Special challenges for special kids in Crested Butte CO

CB adaptive 1By Eileen Ogintz

CRESTED BUTTE, CO (Day 4) — Fourteen year old Tony is walking around like he owns the place.

And that doesn’t happen too often.  Tony suffers from dwarfism and is autistic.  But here at Crested Butte’s Adaptive Sports Center, he literally is king of the hill. He is here with a group of special needs students from nearby Gunnison who come seven times over the winter, said   Elise Brown, one of the teachers who accompany the group.

“The kids really look forward to this,” she said. “It gives them confidence in school—if I conquered that hill, I can speak up in class.” She said.

Chris Read, the program director of the Center, explains that some 2000 families bring kids here winter and summer for the chance to have an experience outdoors they couldn’t otherwise.  In winter, there is the latest adaptive equipment for those wheel chair bound — such good equipment, he said, that those using the adaptive equipment typically progress faster than their able bodied family members.

CB adaptive 2Besides skiing, there is snowboarding, Nordic skiing, snowshoeing and ice climbing

In summer, there is horseback riding and rock climbing, mountain biking, canoeing, kayaking and rafting, mountaineering and challenge courses.

Some 4000 adults come here every year — including those who have been injured in the military. Money isn’t an impediment either as there are scholarships available.

CB adaptive 3The programs, Read said, are tailored to the individual—maybe a young teen needs to learn independence and not to rely on his parents for everything. But maybe a family doesn’t have a chance to enjoy being outdoors or learning a sport together.

These special families — just like all families — crave new experiences they can share on vacation.  Read notes that there are 30 million Americans with disabilities and the numbers of people using these programs are growing — there are eight adaptive sports centers just in Colorado.  He noted that at least half of those who come here — and they come from around the world — are repeat visitors, some as young as three.

“Those with disabilities can do great things,” said Elise Brown.


This Post Has 3 Comments

  1. Alicia Rice

    How about things for a single mom, two kids..

    I have lived reading your site. I am a single mom with a unique situation, I am recovering from being paralyzed from the waist down for almost 6 years.

    I use wheelchair and a cane. I took them to Oahu and maui this summer and was completely disappointed in our hotel choices.

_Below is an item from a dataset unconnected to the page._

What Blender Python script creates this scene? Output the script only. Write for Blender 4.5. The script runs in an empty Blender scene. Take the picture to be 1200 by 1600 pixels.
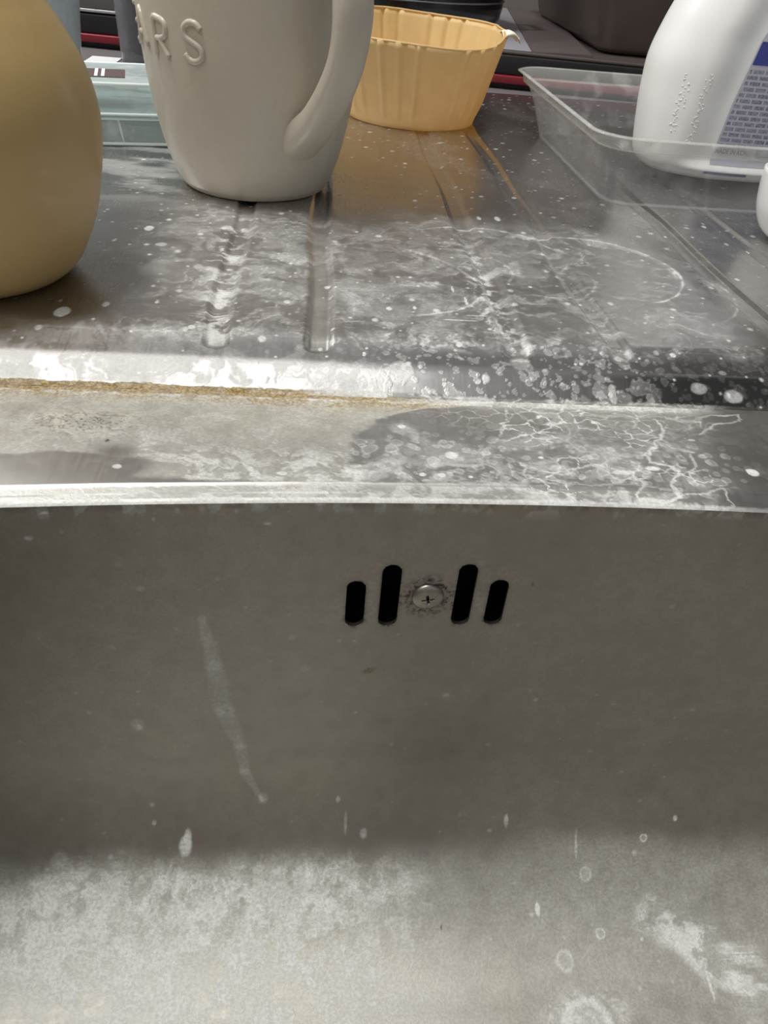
import bpy, bmesh, math, random
import numpy as np
from mathutils import Matrix, Vector

# ------------------------------------------------------------------ camera
scene = bpy.context.scene
COL = scene.collection
cam_data = bpy.data.cameras.new('camera')
cam = bpy.data.objects.new('camera', cam_data)
COL.objects.link(cam)
R_ = Vector((0.99493, -0.06545, 0.07636)).normalized()
U_ = Vector((-0.0200, 0.61531, 0.78803)).normalized()
B_ = R_.cross(U_).normalized()
cam.matrix_world = Matrix(((R_.x, U_.x, B_.x, 0), (R_.y, U_.y, B_.y, 0), (R_.z, U_.z, B_.z, 0.10), (0, 0, 0, 1)))
cam_data.sensor_fit = 'VERTICAL'
cam_data.sensor_height = 36.0
cam_data.lens = 27.0
cam_data.clip_start = 0.005
cam_data.clip_end = 20
scene.camera = cam
scene.view_settings.view_transform = 'Standard'
scene.view_settings.look = 'None'
scene.view_settings.gamma = 1
scene.view_settings.use_curve_mapping = False
scene.view_settings.exposure = 0.0

# ------------------------------------------------------------------ light
world = bpy.data.worlds.new('kitchen_air')
scene.world = world
world.use_nodes = True
wn = world.node_tree
bg = wn.nodes['Background']
bg.inputs[0].default_value = (0.93, 0.97, 1.0, 1)
# even room light; added dark lobe up right darkens the step's reflections
tcw = wn.nodes.new('ShaderNodeTexCoord')
dotn = wn.nodes.new('ShaderNodeVectorMath'); dotn.operation = 'DOT_PRODUCT'
dv = Vector((0.60, 0.06, 0.80)).normalized()
dotn.inputs[1].default_value = dv
wn.links.new(tcw.outputs['Generated'], dotn.inputs[0])
mrw = wn.nodes.new('ShaderNodeMapRange'); mrw.interpolation_type = 'SMOOTHSTEP'
mrw.inputs['From Min'].default_value = 0.86; mrw.inputs['From Max'].default_value = 0.94
mrw.inputs['To Min'].default_value = 0.40; mrw.inputs['To Max'].default_value = 0.03
wn.links.new(dotn.outputs['Value'], mrw.inputs['Value'])
wn.links.new(mrw.outputs['Result'], bg.inputs[1])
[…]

    I an in calif and wished there was a single parent travel group…..

    1. admin

      You are a brave woman! If your family likes the outdoors, many snow resorts have programs with those with disabilities and their families including in Park City, Winter Park and Breckinridge. Cruise ships also are good for those with physical challenges and their families. Another plus: The kids, if they are old enough, could navigate the ship on their own, can attend some organized activities and you could get some me-time!